Nonpartisan lawmakers’ group visits Yasukuni Shrine


A nonpartisan group of lawmakers on Friday visited the controversial war-linked Yasukuni Shrine in Tokyo ahead of its annual spring festival.

The shrine has been a source of friction with Asian countries that suffered from Japan's militarism during World War II as it honors Japanese leaders convicted as war criminals along with millions of war dead.

The group of 76 lawmakers was drawn from ruling and opposition party members of Japan's lower and upper houses with a combined 707 seats. Among senior government officials, Shinsuke Okuno, senior vice internal affairs minister, Masahisa Sato, senior vice foreign minister and Toshiei Mizuochi, senior vice education minister who heads the Japan War-Bereaved Families Association, visited the shrine.

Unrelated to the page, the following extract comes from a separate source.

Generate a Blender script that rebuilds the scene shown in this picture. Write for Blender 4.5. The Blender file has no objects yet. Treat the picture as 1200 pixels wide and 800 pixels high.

Japanese Prime Minister Shinzo Abe is expected forgo a visit in person to the Shinto shrine during the three-day festival from Saturday. He last visited the shrine in December 2013, infuriating China and South Korea.

Foreign Minister Taro Kono and Internal Affairs and Communications Minister Seiko Noda told reporters Friday that they do not plan to visit the shrine for the spring festival.

"Especially at a time when Japan is faced with troubles both at home and abroad, I want the prime minister to visit Yasukuni and steer the country in the way that would not disgrace the names (of the war dead)," Hidehisa Otsuji, former vice president of the House of Councillors who heads the group, said at a press conference after the visit.

The group regularly visits Yasukuni for spring and autumn festivals in April and October, regarded as the shrine's most important events, as well as on Aug. 15, the anniversary of Japan's surrender in World War II.